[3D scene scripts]
────────
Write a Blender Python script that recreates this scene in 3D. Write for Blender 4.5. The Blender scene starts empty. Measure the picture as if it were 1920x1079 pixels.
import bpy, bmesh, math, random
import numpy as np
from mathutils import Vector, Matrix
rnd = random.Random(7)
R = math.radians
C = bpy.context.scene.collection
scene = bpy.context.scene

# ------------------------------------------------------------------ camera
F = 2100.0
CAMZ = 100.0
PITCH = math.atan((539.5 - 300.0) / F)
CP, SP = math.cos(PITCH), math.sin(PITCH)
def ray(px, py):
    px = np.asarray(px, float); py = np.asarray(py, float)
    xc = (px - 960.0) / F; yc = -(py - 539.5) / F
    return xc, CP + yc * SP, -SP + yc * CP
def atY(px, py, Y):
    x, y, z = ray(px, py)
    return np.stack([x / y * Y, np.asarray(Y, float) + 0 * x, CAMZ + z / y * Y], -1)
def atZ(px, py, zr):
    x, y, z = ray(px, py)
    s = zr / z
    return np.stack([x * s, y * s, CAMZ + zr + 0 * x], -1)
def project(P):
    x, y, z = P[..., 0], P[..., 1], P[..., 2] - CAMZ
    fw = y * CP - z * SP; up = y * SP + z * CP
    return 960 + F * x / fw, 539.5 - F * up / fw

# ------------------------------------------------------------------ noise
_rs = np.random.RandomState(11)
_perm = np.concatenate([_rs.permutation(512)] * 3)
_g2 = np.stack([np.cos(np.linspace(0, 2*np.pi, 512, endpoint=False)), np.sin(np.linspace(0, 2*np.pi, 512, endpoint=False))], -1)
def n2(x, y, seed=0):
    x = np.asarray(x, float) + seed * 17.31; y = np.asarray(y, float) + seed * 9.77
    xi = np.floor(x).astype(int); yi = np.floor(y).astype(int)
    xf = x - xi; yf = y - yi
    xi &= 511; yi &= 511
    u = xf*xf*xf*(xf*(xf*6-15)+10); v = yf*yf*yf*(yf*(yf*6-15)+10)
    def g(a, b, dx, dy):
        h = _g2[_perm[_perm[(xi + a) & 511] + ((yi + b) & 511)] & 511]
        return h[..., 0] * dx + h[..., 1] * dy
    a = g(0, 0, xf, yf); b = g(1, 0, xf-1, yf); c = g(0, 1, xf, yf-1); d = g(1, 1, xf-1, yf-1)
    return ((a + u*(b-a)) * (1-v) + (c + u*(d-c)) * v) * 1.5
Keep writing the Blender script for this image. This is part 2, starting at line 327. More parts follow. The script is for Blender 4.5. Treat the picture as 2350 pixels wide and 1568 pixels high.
────────
- **YOUR TASK**
Please output the entries above, every line exactly as it reads.

- **EXERCISE RESPONSE**
Write a Blender Python script that recreates this scene in 3D. Write for Blender 4.5. The Blender scene starts empty. Measure the picture as if it were 1920x1079 pixels.
import bpy, bmesh, math, random
import numpy as np
from mathutils import Vector, Matrix
rnd = random.Random(7)
R = math.radians
C = bpy.context.scene.collection
scene = bpy.context.scene

# ------------------------------------------------------------------ camera
F = 2100.0
CAMZ = 100.0
PITCH = math.atan((539.5 - 300.0) / F)
CP, SP = math.cos(PITCH), math.sin(PITCH)
def ray(px, py):
    px = np.asarray(px, float); py = np.asarray(py, float)
    xc = (px - 960.0) / F; yc = -(py - 539.5) / F
    return xc, CP + yc * SP, -SP + yc * CP
def atY(px, py, Y):
    x, y, z = ray(px, py)
    return np.stack([x / y * Y, np.asarray(Y, float) + 0 * x, CAMZ + z / y * Y], -1)
def atZ(px, py, zr):
    x, y, z = ray(px, py)
    s = zr / z
    return np.stack([x * s, y * s, CAMZ + zr + 0 * x], -1)
def project(P):
    x, y, z = P[..., 0], P[..., 1], P[..., 2] - CAMZ
    fw = y * CP - z * SP; up = y * SP + z * CP
    return 960 + F * x / fw, 539.5 - F * up / fw

# ------------------------------------------------------------------ noise
_rs = np.random.RandomState(11)
_perm = np.concatenate([_rs.permutation(512)] * 3)
_g2 = np.stack([np.cos(np.linspace(0, 2*np.pi, 512, endpoint=False)), np.sin(np.linspace(0, 2*np.pi, 512, endpoint=False))], -1)
def n2(x, y, seed=0):
    x = np.asarray(x, float) + seed * 17.31; y = np.asarray(y, float) + seed * 9.77
    xi = np.floor(x).astype(int); yi = np.floor(y).astype(int)
    xf = x - xi; yf = y - yi
    xi &= 511; yi &= 511
    u = xf*xf*xf*(xf*(xf*6-15)+10); v = yf*yf*yf*(yf*(yf*6-15)+10)
    def g(a, b, dx, dy):
        h = _g2[_perm[_perm[(xi + a) & 511] + ((yi + b) & 511)] & 511]
        return h[..., 0] * dx + h[..., 1] * dy
    a = g(0, 0, xf, yf); b = g(1, 0, xf-1, yf); c = g(0, 1, xf, yf-1); d = g(1, 1, xf-1, yf-1)
    return ((a + u*(b-a)) * (1-v) + (c + u*(d-c)) * v) * 1.5
Keep writing the Blender script for this image. This is part 2, starting at line 327. More parts follow. The script is for Blender 4.5. Treat the picture as 2350 pixels wide and 1568 pixels high.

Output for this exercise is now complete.